| Material |
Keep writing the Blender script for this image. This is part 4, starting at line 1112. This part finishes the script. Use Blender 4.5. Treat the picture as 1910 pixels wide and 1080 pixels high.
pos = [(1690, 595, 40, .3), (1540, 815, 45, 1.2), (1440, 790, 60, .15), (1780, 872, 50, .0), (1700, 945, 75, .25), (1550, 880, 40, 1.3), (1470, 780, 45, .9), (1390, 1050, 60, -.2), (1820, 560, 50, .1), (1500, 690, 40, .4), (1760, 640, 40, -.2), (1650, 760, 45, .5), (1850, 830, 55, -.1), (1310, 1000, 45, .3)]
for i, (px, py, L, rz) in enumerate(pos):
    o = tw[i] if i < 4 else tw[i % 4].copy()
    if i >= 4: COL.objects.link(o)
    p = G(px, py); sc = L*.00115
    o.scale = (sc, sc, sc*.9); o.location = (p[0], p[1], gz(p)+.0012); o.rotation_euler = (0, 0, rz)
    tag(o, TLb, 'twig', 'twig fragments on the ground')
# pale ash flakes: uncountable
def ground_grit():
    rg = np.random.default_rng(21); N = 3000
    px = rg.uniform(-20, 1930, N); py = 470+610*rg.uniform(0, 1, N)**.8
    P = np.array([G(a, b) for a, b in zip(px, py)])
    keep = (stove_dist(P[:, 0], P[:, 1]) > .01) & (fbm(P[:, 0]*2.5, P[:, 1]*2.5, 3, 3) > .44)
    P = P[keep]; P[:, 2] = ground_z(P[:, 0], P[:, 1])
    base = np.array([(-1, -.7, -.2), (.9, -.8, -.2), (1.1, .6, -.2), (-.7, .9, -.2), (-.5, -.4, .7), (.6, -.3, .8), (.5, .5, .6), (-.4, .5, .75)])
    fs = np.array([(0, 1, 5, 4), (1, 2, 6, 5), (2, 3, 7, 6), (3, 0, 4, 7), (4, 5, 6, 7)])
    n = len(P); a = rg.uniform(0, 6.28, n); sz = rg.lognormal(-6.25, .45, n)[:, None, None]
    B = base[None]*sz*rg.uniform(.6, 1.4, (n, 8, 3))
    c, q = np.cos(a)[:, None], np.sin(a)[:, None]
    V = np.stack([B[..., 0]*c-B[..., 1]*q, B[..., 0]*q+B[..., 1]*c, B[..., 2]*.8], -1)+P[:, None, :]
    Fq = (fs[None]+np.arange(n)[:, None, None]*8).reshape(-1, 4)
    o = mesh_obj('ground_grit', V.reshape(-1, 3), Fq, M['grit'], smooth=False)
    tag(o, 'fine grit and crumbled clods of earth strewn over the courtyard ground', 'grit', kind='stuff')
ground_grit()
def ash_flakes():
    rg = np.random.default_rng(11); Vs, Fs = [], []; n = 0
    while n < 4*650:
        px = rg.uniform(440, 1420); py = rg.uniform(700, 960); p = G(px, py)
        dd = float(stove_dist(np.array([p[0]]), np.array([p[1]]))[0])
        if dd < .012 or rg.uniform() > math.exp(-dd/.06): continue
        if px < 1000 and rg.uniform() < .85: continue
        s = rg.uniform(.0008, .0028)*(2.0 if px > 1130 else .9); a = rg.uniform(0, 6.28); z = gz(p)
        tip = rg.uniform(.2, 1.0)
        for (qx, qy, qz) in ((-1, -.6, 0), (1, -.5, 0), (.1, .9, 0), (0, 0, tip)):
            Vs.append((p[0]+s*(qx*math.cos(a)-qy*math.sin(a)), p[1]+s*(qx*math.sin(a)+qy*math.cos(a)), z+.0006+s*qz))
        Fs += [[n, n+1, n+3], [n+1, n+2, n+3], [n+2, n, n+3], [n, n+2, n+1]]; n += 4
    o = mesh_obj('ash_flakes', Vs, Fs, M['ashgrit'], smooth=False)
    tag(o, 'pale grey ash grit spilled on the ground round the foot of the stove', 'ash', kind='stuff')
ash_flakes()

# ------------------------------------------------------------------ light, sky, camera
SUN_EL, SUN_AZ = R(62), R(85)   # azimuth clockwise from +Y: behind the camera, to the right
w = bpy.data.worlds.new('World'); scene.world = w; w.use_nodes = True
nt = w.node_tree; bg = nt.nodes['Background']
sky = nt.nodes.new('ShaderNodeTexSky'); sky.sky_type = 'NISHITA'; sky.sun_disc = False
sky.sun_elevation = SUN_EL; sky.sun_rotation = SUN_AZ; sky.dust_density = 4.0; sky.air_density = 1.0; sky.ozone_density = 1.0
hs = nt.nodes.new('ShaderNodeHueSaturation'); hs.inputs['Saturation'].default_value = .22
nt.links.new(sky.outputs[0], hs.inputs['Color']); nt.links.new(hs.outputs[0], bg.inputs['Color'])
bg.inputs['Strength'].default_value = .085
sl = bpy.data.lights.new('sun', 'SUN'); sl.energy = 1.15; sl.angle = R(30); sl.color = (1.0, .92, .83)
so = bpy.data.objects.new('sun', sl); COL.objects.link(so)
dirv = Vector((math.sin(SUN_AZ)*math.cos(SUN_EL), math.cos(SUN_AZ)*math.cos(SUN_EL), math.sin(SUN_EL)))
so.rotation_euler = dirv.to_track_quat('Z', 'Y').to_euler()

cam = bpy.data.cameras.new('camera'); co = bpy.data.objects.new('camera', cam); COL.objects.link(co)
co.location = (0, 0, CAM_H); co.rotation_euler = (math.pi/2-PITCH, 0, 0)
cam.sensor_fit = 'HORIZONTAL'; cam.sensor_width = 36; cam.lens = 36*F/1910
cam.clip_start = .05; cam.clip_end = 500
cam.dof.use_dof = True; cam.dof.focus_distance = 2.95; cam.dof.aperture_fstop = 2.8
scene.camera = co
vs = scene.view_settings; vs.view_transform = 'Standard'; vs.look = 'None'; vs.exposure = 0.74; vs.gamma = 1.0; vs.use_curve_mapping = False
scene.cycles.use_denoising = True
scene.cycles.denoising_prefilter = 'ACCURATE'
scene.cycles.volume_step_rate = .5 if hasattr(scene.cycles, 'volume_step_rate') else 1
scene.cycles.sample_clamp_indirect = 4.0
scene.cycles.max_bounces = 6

| Short task |
Please output the complete data exactly.

| Answer below |
Keep writing the Blender script for this image. This is part 4, starting at line 1112. This part finishes the script. Use Blender 4.5. Treat the picture as 1910 pixels wide and 1080 pixels high.
pos = [(1690, 595, 40, .3), (1540, 815, 45, 1.2), (1440, 790, 60, .15), (1780, 872, 50, .0), (1700, 945, 75, .25), (1550, 880, 40, 1.3), (1470, 780, 45, .9), (1390, 1050, 60, -.2), (1820, 560, 50, .1), (1500, 690, 40, .4), (1760, 640, 40, -.2), (1650, 760, 45, .5), (1850, 830, 55, -.1), (1310, 1000, 45, .3)]
for i, (px, py, L, rz) in enumerate(pos):
    o = tw[i] if i < 4 else tw[i % 4].copy()
    if i >= 4: COL.objects.link(o)
    p = G(px, py); sc = L*.00115
    o.scale = (sc, sc, sc*.9); o.location = (p[0], p[1], gz(p)+.0012); o.rotation_euler = (0, 0, rz)
    tag(o, TLb, 'twig', 'twig fragments on the ground')
# pale ash flakes: uncountable
def ground_grit():
    rg = np.random.default_rng(21); N = 3000
    px = rg.uniform(-20, 1930, N); py = 470+610*rg.uniform(0, 1, N)**.8
    P = np.array([G(a, b) for a, b in zip(px, py)])
    keep = (stove_dist(P[:, 0], P[:, 1]) > .01) & (fbm(P[:, 0]*2.5, P[:, 1]*2.5, 3, 3) > .44)
    P = P[keep]; P[:, 2] = ground_z(P[:, 0], P[:, 1])
    base = np.array([(-1, -.7, -.2), (.9, -.8, -.2), (1.1, .6, -.2), (-.7, .9, -.2), (-.5, -.4, .7), (.6, -.3, .8), (.5, .5, .6), (-.4, .5, .75)])
    fs = np.array([(0, 1, 5, 4), (1, 2, 6, 5), (2, 3, 7, 6), (3, 0, 4, 7), (4, 5, 6, 7)])
    n = len(P); a = rg.uniform(0, 6.28, n); sz = rg.lognormal(-6.25, .45, n)[:, None, None]
    B = base[None]*sz*rg.uniform(.6, 1.4, (n, 8, 3))
    c, q = np.cos(a)[:, None], np.sin(a)[:, None]
    V = np.stack([B[..., 0]*c-B[..., 1]*q, B[..., 0]*q+B[..., 1]*c, B[..., 2]*.8], -1)+P[:, None, :]
    Fq = (fs[None]+np.arange(n)[:, None, None]*8).reshape(-1, 4)
    o = mesh_obj('ground_grit', V.reshape(-1, 3), Fq, M['grit'], smooth=False)
    tag(o, 'fine grit and crumbled clods of earth strewn over the courtyard ground', 'grit', kind='stuff')
ground_grit()
def ash_flakes():
    rg = np.random.default_rng(11); Vs, Fs = [], []; n = 0
    while n < 4*650:
        px = rg.uniform(440, 1420); py = rg.uniform(700, 960); p = G(px, py)
        dd = float(stove_dist(np.array([p[0]]), np.array([p[1]]))[0])
        if dd < .012 or rg.uniform() > math.exp(-dd/.06): continue
        if px < 1000 and rg.uniform() < .85: continue
        s = rg.uniform(.0008, .0028)*(2.0 if px > 1130 else .9); a = rg.uniform(0, 6.28); z = gz(p)
        tip = rg.uniform(.2, 1.0)
        for (qx, qy, qz) in ((-1, -.6, 0), (1, -.5, 0), (.1, .9, 0), (0, 0, tip)):
            Vs.append((p[0]+s*(qx*math.cos(a)-qy*math.sin(a)), p[1]+s*(qx*math.sin(a)+qy*math.cos(a)), z+.0006+s*qz))
        Fs += [[n, n+1, n+3], [n+1, n+2, n+3], [n+2, n, n+3], [n, n+2, n+1]]; n += 4
    o = mesh_obj('ash_flakes', Vs, Fs, M['ashgrit'], smooth=False)
    tag(o, 'pale grey ash grit spilled on the ground round the foot of the stove', 'ash', kind='stuff')
ash_flakes()

# ------------------------------------------------------------------ light, sky, camera
SUN_EL, SUN_AZ = R(62), R(85)   # azimuth clockwise from +Y: behind the camera, to the right
w = bpy.data.worlds.new('World'); scene.world = w; w.use_nodes = True
nt = w.node_tree; bg = nt.nodes['Background']
sky = nt.nodes.new('ShaderNodeTexSky'); sky.sky_type = 'NISHITA'; sky.sun_disc = False
sky.sun_elevation = SUN_EL; sky.sun_rotation = SUN_AZ; sky.dust_density = 4.0; sky.air_density = 1.0; sky.ozone_density = 1.0
hs = nt.nodes.new('ShaderNodeHueSaturation'); hs.inputs['Saturation'].default_value = .22
nt.links.new(sky.outputs[0], hs.inputs['Color']); nt.links.new(hs.outputs[0], bg.inputs['Color'])
bg.inputs['Strength'].default_value = .085
sl = bpy.data.lights.new('sun', 'SUN'); sl.energy = 1.15; sl.angle = R(30); sl.color = (1.0, .92, .83)
so = bpy.data.objects.new('sun', sl); COL.objects.link(so)
dirv = Vector((math.sin(SUN_AZ)*math.cos(SUN_EL), math.cos(SUN_AZ)*math.cos(SUN_EL), math.sin(SUN_EL)))
so.rotation_euler = dirv.to_track_quat('Z', 'Y').to_euler()

cam = bpy.data.cameras.new('camera'); co = bpy.data.objects.new('camera', cam); COL.objects.link(co)
co.location = (0, 0, CAM_H); co.rotation_euler = (math.pi/2-PITCH, 0, 0)
cam.sensor_fit = 'HORIZONTAL'; cam.sensor_width = 36; cam.lens = 36*F/1910
cam.clip_start = .05; cam.clip_end = 500
cam.dof.use_dof = True; cam.dof.focus_distance = 2.95; cam.dof.aperture_fstop = 2.8
scene.camera = co
vs = scene.view_settings; vs.view_transform = 'Standard'; vs.look = 'None'; vs.exposure = 0.74; vs.gamma = 1.0; vs.use_curve_mapping = False
scene.cycles.use_denoising = True
scene.cycles.denoising_prefilter = 'ACCURATE'
scene.cycles.volume_step_rate = .5 if hasattr(scene.cycles, 'volume_step_rate') else 1
scene.cycles.sample_clamp_indirect = 4.0
scene.cycles.max_bounces = 6